Data:
=======
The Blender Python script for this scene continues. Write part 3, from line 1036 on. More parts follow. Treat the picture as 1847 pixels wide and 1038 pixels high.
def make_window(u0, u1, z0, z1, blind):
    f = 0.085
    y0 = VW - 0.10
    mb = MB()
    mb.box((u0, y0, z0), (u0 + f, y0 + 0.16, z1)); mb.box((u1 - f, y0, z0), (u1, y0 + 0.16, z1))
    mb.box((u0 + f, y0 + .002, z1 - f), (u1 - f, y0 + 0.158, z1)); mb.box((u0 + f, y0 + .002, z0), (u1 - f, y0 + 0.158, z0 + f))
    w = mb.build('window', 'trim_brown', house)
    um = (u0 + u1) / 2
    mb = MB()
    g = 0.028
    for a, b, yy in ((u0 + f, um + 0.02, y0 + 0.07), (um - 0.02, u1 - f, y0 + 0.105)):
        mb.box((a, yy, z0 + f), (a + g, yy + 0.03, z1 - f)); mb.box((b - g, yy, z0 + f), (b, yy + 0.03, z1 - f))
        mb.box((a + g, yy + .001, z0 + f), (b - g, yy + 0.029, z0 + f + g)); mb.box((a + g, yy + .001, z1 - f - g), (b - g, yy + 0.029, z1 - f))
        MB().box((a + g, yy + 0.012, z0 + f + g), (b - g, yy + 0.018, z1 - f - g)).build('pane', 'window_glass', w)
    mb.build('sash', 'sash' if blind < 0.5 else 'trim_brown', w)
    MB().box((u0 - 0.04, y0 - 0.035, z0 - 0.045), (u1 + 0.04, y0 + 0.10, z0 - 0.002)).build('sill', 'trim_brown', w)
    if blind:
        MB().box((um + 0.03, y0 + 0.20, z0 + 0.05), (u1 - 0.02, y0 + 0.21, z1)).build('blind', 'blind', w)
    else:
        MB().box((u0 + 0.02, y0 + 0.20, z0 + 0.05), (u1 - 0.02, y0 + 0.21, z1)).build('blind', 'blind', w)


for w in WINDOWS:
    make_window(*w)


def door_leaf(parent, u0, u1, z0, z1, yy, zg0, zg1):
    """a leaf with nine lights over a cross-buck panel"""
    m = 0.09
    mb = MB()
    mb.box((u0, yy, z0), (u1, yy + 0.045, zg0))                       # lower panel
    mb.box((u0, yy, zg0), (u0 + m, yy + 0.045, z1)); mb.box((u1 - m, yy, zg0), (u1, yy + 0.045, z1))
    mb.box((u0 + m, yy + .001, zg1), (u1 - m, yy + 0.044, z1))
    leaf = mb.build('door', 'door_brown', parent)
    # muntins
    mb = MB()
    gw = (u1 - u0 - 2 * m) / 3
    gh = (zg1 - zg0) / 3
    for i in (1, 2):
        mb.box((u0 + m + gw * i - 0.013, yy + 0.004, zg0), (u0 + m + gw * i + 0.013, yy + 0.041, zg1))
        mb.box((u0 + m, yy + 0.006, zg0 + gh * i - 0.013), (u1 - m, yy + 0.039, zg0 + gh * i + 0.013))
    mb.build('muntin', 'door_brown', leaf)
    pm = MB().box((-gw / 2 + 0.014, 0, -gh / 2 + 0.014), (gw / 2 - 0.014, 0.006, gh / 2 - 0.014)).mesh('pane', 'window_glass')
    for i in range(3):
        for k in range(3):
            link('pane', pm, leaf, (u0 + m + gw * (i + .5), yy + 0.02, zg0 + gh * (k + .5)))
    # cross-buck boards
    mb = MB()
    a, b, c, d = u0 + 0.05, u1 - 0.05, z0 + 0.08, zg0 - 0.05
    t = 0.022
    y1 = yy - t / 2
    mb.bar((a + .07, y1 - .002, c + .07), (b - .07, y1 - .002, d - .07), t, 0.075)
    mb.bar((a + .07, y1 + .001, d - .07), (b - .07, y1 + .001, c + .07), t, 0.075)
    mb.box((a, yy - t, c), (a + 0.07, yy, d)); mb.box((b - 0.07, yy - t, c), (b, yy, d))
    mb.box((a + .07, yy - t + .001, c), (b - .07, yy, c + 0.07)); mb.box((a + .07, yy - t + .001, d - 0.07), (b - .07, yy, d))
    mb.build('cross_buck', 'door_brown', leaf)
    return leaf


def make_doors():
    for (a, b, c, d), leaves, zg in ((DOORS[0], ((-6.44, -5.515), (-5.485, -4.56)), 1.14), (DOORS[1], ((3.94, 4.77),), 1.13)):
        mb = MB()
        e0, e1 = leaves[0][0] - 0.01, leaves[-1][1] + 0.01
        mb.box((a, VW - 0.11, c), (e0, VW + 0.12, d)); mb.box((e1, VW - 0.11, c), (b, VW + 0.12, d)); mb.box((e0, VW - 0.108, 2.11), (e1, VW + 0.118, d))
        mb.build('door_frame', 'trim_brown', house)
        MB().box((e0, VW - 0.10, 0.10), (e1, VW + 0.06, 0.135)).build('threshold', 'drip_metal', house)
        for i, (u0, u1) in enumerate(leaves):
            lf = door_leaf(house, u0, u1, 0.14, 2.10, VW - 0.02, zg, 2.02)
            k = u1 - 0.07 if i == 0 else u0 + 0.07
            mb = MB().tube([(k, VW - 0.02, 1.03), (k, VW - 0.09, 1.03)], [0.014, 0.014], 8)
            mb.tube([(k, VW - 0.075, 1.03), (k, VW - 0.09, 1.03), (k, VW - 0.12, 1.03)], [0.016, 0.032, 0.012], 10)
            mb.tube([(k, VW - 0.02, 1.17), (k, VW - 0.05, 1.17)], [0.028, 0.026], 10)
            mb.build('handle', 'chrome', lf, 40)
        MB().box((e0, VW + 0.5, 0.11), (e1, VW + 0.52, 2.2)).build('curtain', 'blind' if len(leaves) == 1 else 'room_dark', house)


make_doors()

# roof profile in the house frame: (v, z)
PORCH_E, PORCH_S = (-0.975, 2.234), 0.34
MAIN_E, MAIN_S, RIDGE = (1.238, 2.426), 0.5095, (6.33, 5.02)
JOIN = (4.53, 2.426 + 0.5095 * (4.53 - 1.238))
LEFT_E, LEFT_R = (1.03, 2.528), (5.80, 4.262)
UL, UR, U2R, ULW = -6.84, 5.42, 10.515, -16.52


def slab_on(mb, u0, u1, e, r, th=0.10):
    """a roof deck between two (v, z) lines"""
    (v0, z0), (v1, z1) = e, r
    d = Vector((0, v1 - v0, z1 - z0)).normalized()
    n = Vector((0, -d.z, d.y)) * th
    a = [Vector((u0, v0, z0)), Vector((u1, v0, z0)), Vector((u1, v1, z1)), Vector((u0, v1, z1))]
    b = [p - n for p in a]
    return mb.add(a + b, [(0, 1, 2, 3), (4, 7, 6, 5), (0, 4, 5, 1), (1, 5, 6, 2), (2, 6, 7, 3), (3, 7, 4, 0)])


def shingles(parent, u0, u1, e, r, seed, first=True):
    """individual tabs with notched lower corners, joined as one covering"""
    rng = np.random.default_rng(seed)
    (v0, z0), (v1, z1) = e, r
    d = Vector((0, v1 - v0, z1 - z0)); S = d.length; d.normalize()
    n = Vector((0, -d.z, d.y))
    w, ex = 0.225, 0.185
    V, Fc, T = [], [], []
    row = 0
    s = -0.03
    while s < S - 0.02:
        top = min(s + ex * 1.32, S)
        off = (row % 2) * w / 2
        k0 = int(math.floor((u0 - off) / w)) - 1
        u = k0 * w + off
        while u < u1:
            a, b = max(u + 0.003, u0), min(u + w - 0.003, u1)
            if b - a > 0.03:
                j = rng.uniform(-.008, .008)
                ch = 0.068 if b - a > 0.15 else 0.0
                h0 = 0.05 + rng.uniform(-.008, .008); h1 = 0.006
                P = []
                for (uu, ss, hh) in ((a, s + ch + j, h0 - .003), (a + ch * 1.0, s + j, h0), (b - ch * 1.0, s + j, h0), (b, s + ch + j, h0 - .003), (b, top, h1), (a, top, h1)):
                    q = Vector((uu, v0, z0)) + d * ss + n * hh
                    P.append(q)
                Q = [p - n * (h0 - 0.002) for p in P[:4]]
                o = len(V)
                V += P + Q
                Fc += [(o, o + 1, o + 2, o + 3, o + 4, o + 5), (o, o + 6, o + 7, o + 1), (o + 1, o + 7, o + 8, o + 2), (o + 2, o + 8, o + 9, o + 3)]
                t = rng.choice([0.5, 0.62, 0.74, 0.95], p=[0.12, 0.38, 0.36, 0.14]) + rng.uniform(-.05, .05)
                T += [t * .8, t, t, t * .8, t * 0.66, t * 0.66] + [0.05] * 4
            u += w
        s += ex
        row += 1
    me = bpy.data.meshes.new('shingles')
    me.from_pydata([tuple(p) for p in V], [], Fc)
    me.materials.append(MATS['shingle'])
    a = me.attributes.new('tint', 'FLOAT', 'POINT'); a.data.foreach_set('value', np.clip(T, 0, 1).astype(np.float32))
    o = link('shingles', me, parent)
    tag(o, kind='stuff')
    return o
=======
Directions:
Retype only the lines running from the line with "T += [t * .8, t, t, t" to the end of the listing, including both of those lines.

Solution:
                T += [t * .8, t, t, t * .8, t * 0.66, t * 0.66] + [0.05] * 4
            u += w
        s += ex
        row += 1
    me = bpy.data.meshes.new('shingles')
    me.from_pydata([tuple(p) for p in V], [], Fc)
    me.materials.append(MATS['shingle'])
    a = me.attributes.new('tint', 'FLOAT', 'POINT'); a.data.foreach_set('value', np.clip(T, 0, 1).astype(np.float32))
    o = link('shingles', me, parent)
    tag(o, kind='stuff')
    return o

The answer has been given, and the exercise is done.